The goal is not to overcomplicate marketing.
The goal is to make it clearer, more consistent, and more effective.
Final Thoughts
A small business marketing strategy should include your audience, value proposition, website, local SEO, paid media, owned media, branding, social media, reporting, and a clear action plan.
But most importantly, it should be usable.
The best marketing strategy is not the longest document. It is the one that helps your business make better decisions, stay consistent, and generate measurable growth.
For many small businesses, the opportunity is already there. The next step is organizing the marketing pieces into a system that works together.
Frequently Asked Questions
What should a small business marketing strategy include?
A small business marketing strategy should include your target audience, value proposition, website strategy, local SEO plan, paid media approach, owned media plan, branding, social media strategy, reporting, and a clear action plan.
How often should a small business update its marketing strategy?
Most small businesses should review marketing performance monthly and update their broader strategy every quarter. This allows enough time to collect data while still making improvements throughout the year.

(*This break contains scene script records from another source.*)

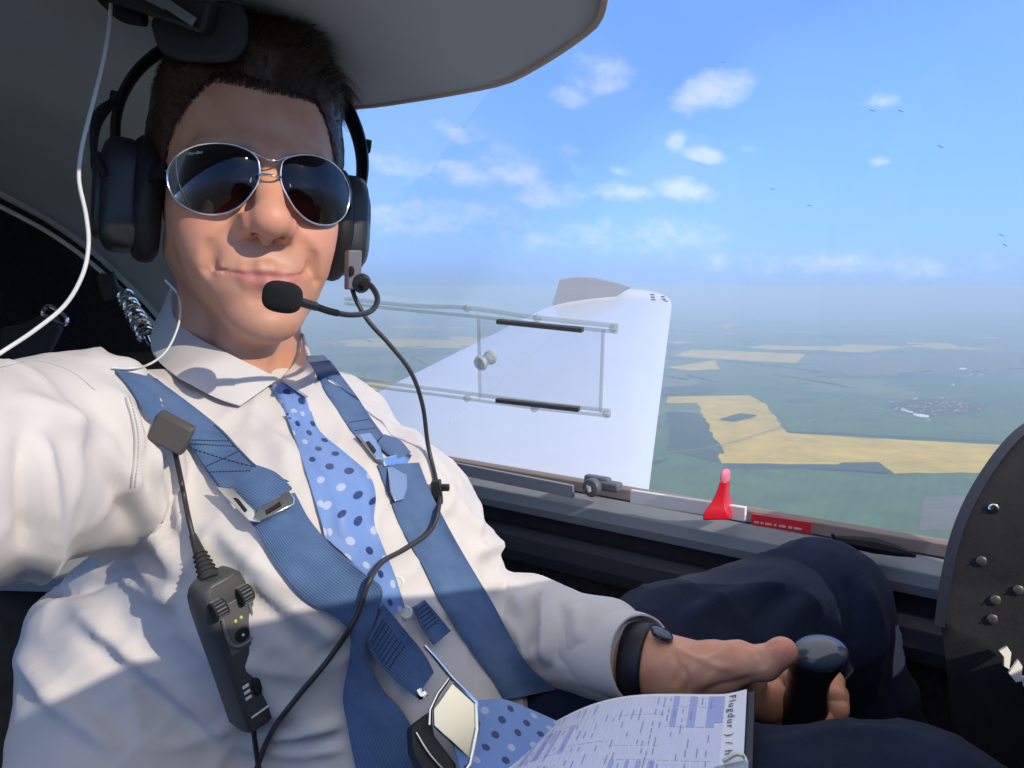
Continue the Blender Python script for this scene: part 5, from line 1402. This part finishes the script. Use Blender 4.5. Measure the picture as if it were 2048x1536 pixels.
def build_harness():
    e = empty('seat_harness', (0, 0, 0), 'blue webbing seat harness with steel adjusters and buckle over the shirt', 'seat harness')
    st = mat('dark_thread', (.02, .03, .07), .9)
    # picture left shoulder strap
    a, G = ribbon('shoulder_strap', [(212, 716), (226, 734), (262, 778), (300, 838), (371, 888), (405, 935), (440, 985)], [(284, 736), (302, 750), (371, 800), (441, 856), (482, 900), (520, 935), (578, 962)], web, e, .004, .0022, 60, 12, fold=lambda s, t: -.03 * np.clip((.10 - s) / .10, 0, 1) + 0 * t)
    stitches(G, [(.62, .06, .62, .94, 16), (.66, .06, .66, .94, 16), (.70, .08, .82, .92, 14), (.82, .08, .70, .92, 14), (.86, .06, .86, .94, 16), (.5, .05, .98, .05, 40), (.5, .95, .98, .95, 40)], st, a)
    ribbon('strap_loop', [(450, 982), (480, 1000), (512, 1018)], [(515, 930), (552, 945), (584, 975)], web, e, .007, .004, 20, 12, crown=.003)
    b, G = ribbon('shoulder_strap', [(470, 1010), (512, 1060), (560, 1140), (612, 1200), (668, 1232), (697, 1262), (700, 1310), (686, 1390), (694, 1450), (720, 1580)], [(590, 985), (620, 1040), (672, 1100), (728, 1148), (765, 1180), (752, 1230), (738, 1300), (760, 1370), (810, 1430), (880, 1560)], web, e, .005, .002, 80, 14, wave=.004)
    if False: b2, G = ribbon('strap_fold', [(600, 1040), (650, 1085), (700, 1140), (700, 1180)], [(640, 1030), (700, 1090), (745, 1120), (775, 1165)], web, e, .010, .002, 30, 8, crown=.004)
    # picture right shoulder strap
    c, G = ribbon('shoulder_strap', [(612, 712), (630, 745), (662, 800), (700, 856), (722, 885)], [(648, 710), (670, 735), (712, 790), (745, 840), (775, 880)], web, e, .004, .002, 40, 10, fold=lambda s, t: -.03 * np.clip((.09 - s) / .09, 0, 1) + 0 * t)
    stitches(G, [(.75, .1, .75, .9, 8), (.85, .1, .85, .9, 8)], st, c)
    ribbon('strap_loop', [(752, 890), (772, 905), (790, 920)], [(768, 868), (800, 880), (822, 905)], web, e, .010, .004, 14, 8, crown=.006)
    d, G = ribbon('shoulder_strap', [(755, 930), (778, 990), (805, 1060), (845, 1130), (885, 1210), (935, 1290), (985, 1360), (1010, 1400)], [(838, 925), (862, 985), (900, 1060), (940, 1130), (985, 1205), (1025, 1280), (1060, 1335), (1110, 1380)], web, e, .005, .002, 70, 12, wave=.003)
    if False: ribbon('strap_fold', [(800, 1110), (830, 1180), (870, 1250), (905, 1290)], [(830, 1090), (870, 1150), (905, 1215), (930, 1260)], web, e, .007, .002, 30, 8)
    # end tabs with box stitching
    f, G = ribbon('strap_end', [(737, 1283), (745, 1310), (790, 1360), (832, 1395)], [(770, 1212), (812, 1262), (850, 1310), (868, 1345)], web, e, .012, .004, 26, 12)
    stitches(G, [(.06 + .06 * i, .08, .06 + .06 * i, .75, 14) for i in range(8)], st, f)
    g, G = ribbon('strap_end', [(828, 1215), (845, 1255), (868, 1290)], [(850, 1200), (880, 1235), (902, 1262)], web, e, .010, .003, 20, 8)
    stitches(G, [(.1 + .1 * i, .1, .1 + .1 * i, .9, 8) for i in range(6)], st, g)
    # slotted adjusters
    T = [shirt_tree]
    def frame(pts, r, name='adjuster', lift=.010):
        P = [U(x, y, cast(x, y, T, .66) - lift) for x, y in pts]
        mb = MB(); mb.tube([tuple(p) for p in P] + [tuple(P[0]), tuple(P[1])], r, 8, 60); return mb.build(name, chrome, e)
    mb = MB(); Q, nn = plate_from_px(mb, [(433, 974), (470, 978), (512, 1022), (516, 1046), (500, 1044)], T, .012, .0022); fr = mb.build('adjuster', chrome, e, bevel=.0006)
    mb = MB(); plate_from_px(mb, [(516, 1020), (578, 984), (590, 1000), (588, 1012), (520, 1046), (505, 1040)], T, .014, .0022); mb.build('adjuster_bar', chrome, fr, bevel=.0006)
    mb = MB(); plate_from_px(mb, [(530, 1022), (560, 1004), (563, 1009), (533, 1028)], T, .0168, .0006); plate_from_px(mb, [(466, 996), (474, 996), (494, 1020), (488, 1024)], T, .0152, .0006); mb.build('slot', soft_black, fr, smooth=False)
    mb = MB(); plate_from_px(mb, [(714, 872), (738, 868), (758, 895), (766, 925), (752, 920)], T, .010, .002); fr = mb.build('adjuster', alu, e, bevel=.0006)
    mb = MB(); plate_from_px(mb, [(732, 884), (739, 882), (752, 902), (748, 908)], T, .0128, .0006); mb.build('slot', soft_black, fr, smooth=False)
    mb = MB(); plate_from_px(mb, [(762, 918), (812, 906), (822, 912), (812, 930), (768, 934)], T, .011, .002); mb.build('adjuster_bar', chrome, fr, bevel=.0006)
    mb = MB(); plate_from_px(mb, [(774, 936), (812, 932), (813, 978), (806, 1000), (790, 1004), (780, 985)], T, .011, .0012); mb.build('adjuster_tongue', alu, fr, bevel=.0005)
    # lap buckle: bright cover plate on a black body, wire lever above
    pl = [(905, 1363), (947, 1406), (948, 1455), (935, 1518), (866, 1454), (865, 1420)]
    c = Vector(U(905, 1450, .545)); nn = (Vector((math.sin(SUN_AZ) * .72, math.cos(SUN_AZ) * .72, .69)) - c.normalized()).normalized()
    def onp(x, y, h=0.0):
        r = ray(x, y); t = (c + nn * h).dot(nn) / r.dot(nn); return r * t
    mb = MB(); mb.prism([onp(x, y) for x, y in pl], nn * .0035); bp = mb.build('buckle_plate', mat('mirror_steel', (1.0, .93, .74), .24, metal=1.0), e, bevel=.0008)
    mb = MB(); body = [(862, 1420), (870, 1470), (915, 1530), (900, 1585), (850, 1560), (825, 1500), (822, 1450)]
    mb.prism([onp(x, y, -.004) for x, y in body], -nn * .016); mb.build('buckle_body', black_plastic, e, bevel=.002)
    mb = MB(); mb.tube([onp(848, 1292, .012), onp(870, 1316, .010), onp(903, 1356, .005), onp(953, 1405, .004), onp(955, 1460, .004), onp(940, 1528, .004), onp(925, 1550, .002)], .0016, 8, None)
    mb.tube([onp(898, 1358, .005), onp(876, 1388, .004), onp(861, 1420, .003), onp(860, 1450, .002)], .0014, 8, None); mb.tube([onp(832, 1465, -.002), onp(860, 1510, -.002), onp(905, 1560, -.002)], .0010, 8, 20)
    mb.build('buckle_lever', chrome, bp)
    mb = MB(); mb.tube([onp(835, 1380, .0), onp(842, 1392, .0), onp(850, 1386, .0)], .003, 8, 8); mb.build('buckle_hook', chrome, e)
build_harness()

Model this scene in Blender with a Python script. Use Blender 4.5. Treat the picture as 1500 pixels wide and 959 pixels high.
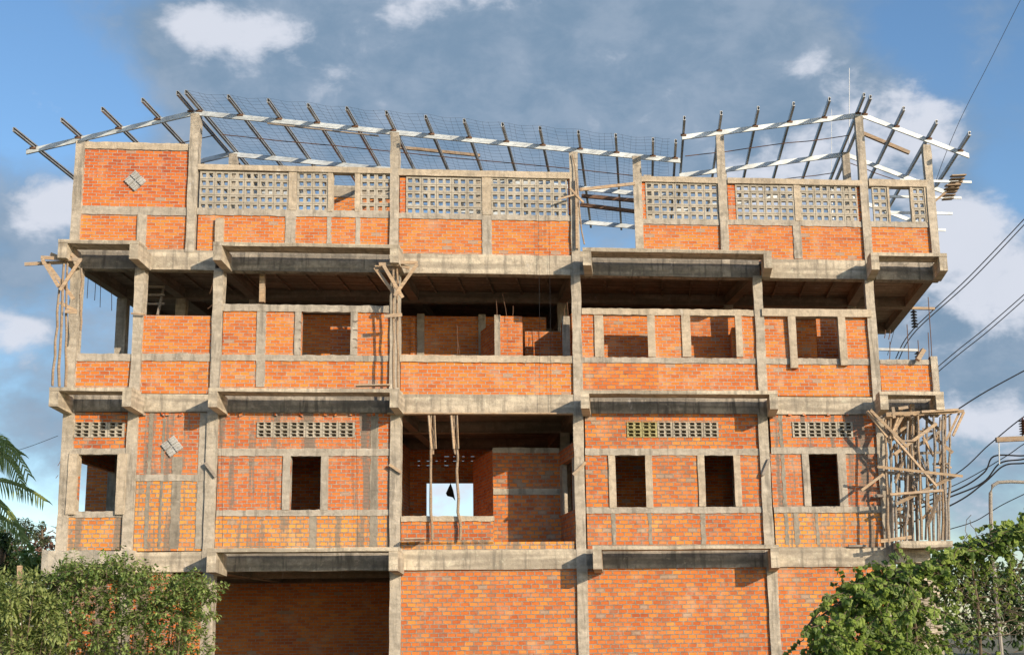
import bpy, math, random
from math import sin, cos, tan, radians, pi
from mathutils import Vector, Matrix
random.seed(7)
for o in list(bpy.data.objects): bpy.data.objects.remove(o)
scn = bpy.context.scene
C = scn.collection

# ------------------------------------------------------------------ camera
CAM = Vector((0, 0, 1.6)); FPX = 2010.3
PIT, ROLL = radians(12.817), radians(-0.7555)
AU, AW = radians(84.077), radians(5.280)
_F = Vector((0, cos(PIT), sin(PIT))); _U0 = Vector((0, -sin(PIT), cos(PIT))); _R0 = Vector((1, 0, 0))
_R = cos(ROLL)*_R0 + sin(ROLL)*_U0
_U = -sin(ROLL)*_R0 + cos(ROLL)*_U0
cd = bpy.data.cameras.new('camera'); cam = bpy.data.objects.new('camera', cd); C.objects.link(cam)
M = Matrix((( _R.x, _U.x, -_F.x, CAM.x), (_R.y, _U.y, -_F.y, CAM.y), (_R.z, _U.z, -_F.z, CAM.z), (0, 0, 0, 1)))
cam.matrix_world = M
cd.sensor_fit = 'HORIZONTAL'; cd.sensor_width = 36; cd.lens = 36*FPX/1500
cd.clip_start = 0.1; cd.clip_end = 5000
scn.camera = cam

# ------------------------------------------------------------------ light
scn.view_settings.view_transform = 'Standard'; scn.view_settings.look = 'None'
scn.view_settings.exposure = 0.05; scn.view_settings.gamma = 1
scn.view_settings.use_curve_mapping = False
SUNV = Vector((0.642, -0.722, 0.36)).normalized()      # towards the sun
sd = bpy.data.lights.new('sun', 'SUN'); so = bpy.data.objects.new('sun', sd); C.objects.link(so)
sd.energy = 4.9; sd.angle = radians(0.5); sd.color = (1.0, 0.83, 0.62)
so.rotation_euler = SUNV.to_track_quat('Z', 'Y').to_euler(); so.location = (30, -30, 40)
ELEV = math.asin(SUNV.z); AZ = math.atan2(SUNV.x, SUNV.y)

def rayd(x, y): return _F + _R*((x-750)/FPX) - _U*((y-479.5)/FPX)

world = bpy.data.worlds.new('World'); scn.world = world; world.use_nodes = True
nt = world.node_tree; N = nt.nodes; L = nt.links; N.clear()
def wn(t, **k):
    n = N.new(t)
    for a, b in k.items(): setattr(n, a, b)
    return n
out = wn('ShaderNodeOutputWorld'); bg = wn('ShaderNodeBackground'); L.new(bg.outputs[0], out.inputs[0])
bg.inputs[1].default_value = 0.115
sky = wn('ShaderNodeTexSky', sky_type='NISHITA'); sky.sun_disc = False
sky.sun_elevation = ELEV; sky.sun_rotation = AZ
sky.air_density = 1.0; sky.dust_density = 0.6; sky.ozone_density = 2.2
tc = wn('ShaderNodeTexCoord')
def wmath(op, a, b=None, c=None):
    n = wn('ShaderNodeMath', operation=op)
    for i, v in enumerate((a, b, c)):
        if v is None: continue
        if isinstance(v, (int, float)): n.inputs[i].default_value = v
        else: L.new(v, n.inputs[i])
    return n.outputs[0]
def wnoise(sc, det, rough=0.55, dist=0.0, off=(0, 0, 0)):
    mp = wn('ShaderNodeMapping'); mp.inputs['Location'].default_value = off
    mp.inputs['Scale'].default_value = (1, 1, 1.5); L.new(tc.outputs['Generated'], mp.inputs[0])
    n = wn('ShaderNodeTexNoise'); L.new(mp.outputs[0], n.inputs['Vector'])
    n.inputs['Scale'].default_value = sc; n.inputs['Detail'].default_value = det
    n.inputs['Roughness'].default_value = rough; n.inputs['Distortion'].default_value = dist
    return n.outputs['Fac']
n_big = wnoise(7, 6, 0.55, 0.3, (1.3, 0.2, 0.6)); n_fine = wnoise(24, 5, 0.6, 0.2, (3.1, 1.7, 0.4))
n_mix = wmath('ADD', wmath('MULTIPLY', n_big, 0.62), wmath('MULTIPLY', n_fine, 0.38))
def blob(px, py, rx, ry, amp):
    """soft elliptical bank of cloud around one direction of the sky"""
    d = rayd(px, py).normalized()
    sx = Vector((d.y, -d.x, 0)).normalized(); up = sx.cross(d)
    def dot(v):
        n = wn('ShaderNodeVectorMath', operation='DOT_PRODUCT'); L.new(tc.outputs['Generated'], n.inputs[0])
        n.inputs[1].default_value = v; return n.outputs['Value']
    a = wmath('POWER', wmath('DIVIDE', dot(sx), rx/FPX), 2)
    b = wmath('POWER', wmath('DIVIDE', dot(up), ry/FPX), 2)
    r2 = wmath('ADD', a, b)
    e = wmath('MULTIPLY', wmath('EXPONENT', wmath('MULTIPLY', r2, -1.0)), amp)
    f = wmath('GREATER_THAN', dot(d), 0.0)
    return wmath('MULTIPLY', e, f)
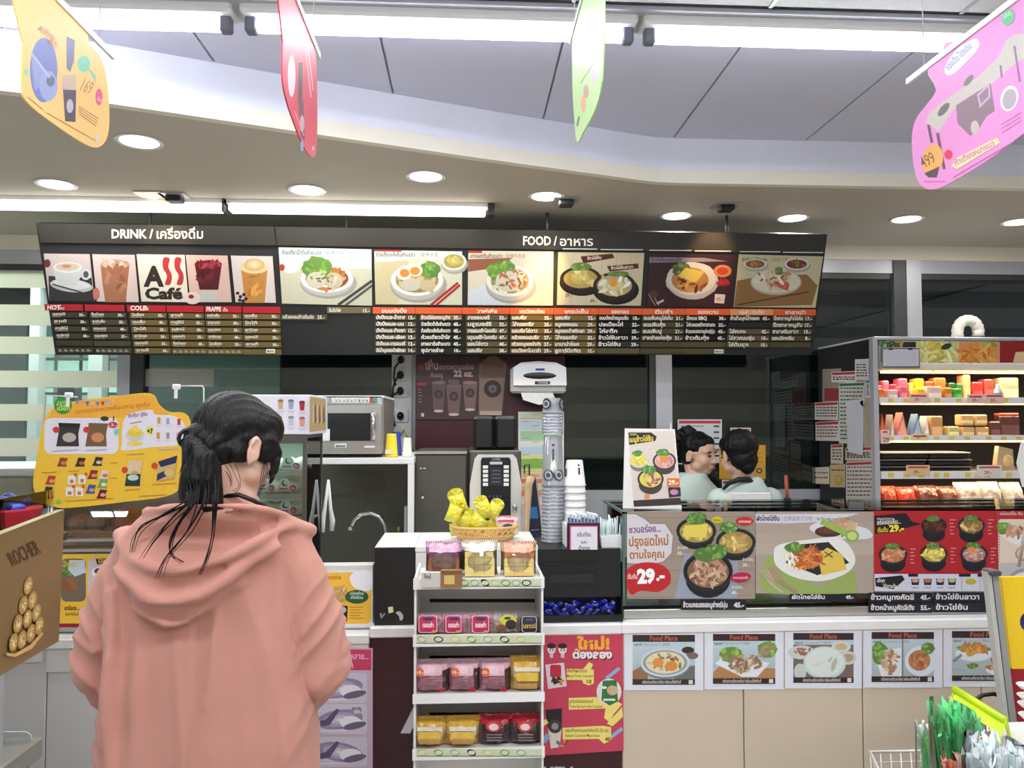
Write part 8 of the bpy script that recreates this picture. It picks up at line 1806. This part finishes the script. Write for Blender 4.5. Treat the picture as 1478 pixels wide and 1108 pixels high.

Do small businesses need paid ads?
Not every small business needs paid ads, but paid media can help generate faster visibility, traffic, calls, and leads. The key is making sure campaigns are properly targeted, tracked, and optimized.
Is local SEO important for small businesses?
Yes. Local SEO is especially important for businesses that serve customers in specific towns, counties, regions, or service areas. It can help your business appear in Google Search and Google Maps when potential customers are looking for services nearby.
Why hire a marketing consultant for a small business?
A marketing consultant can help organize your marketing efforts, identify missed opportunities, improve performance, and create a practical plan for growth. This can be especially helpful when a business is doing some marketing already but lacks a clear strategy.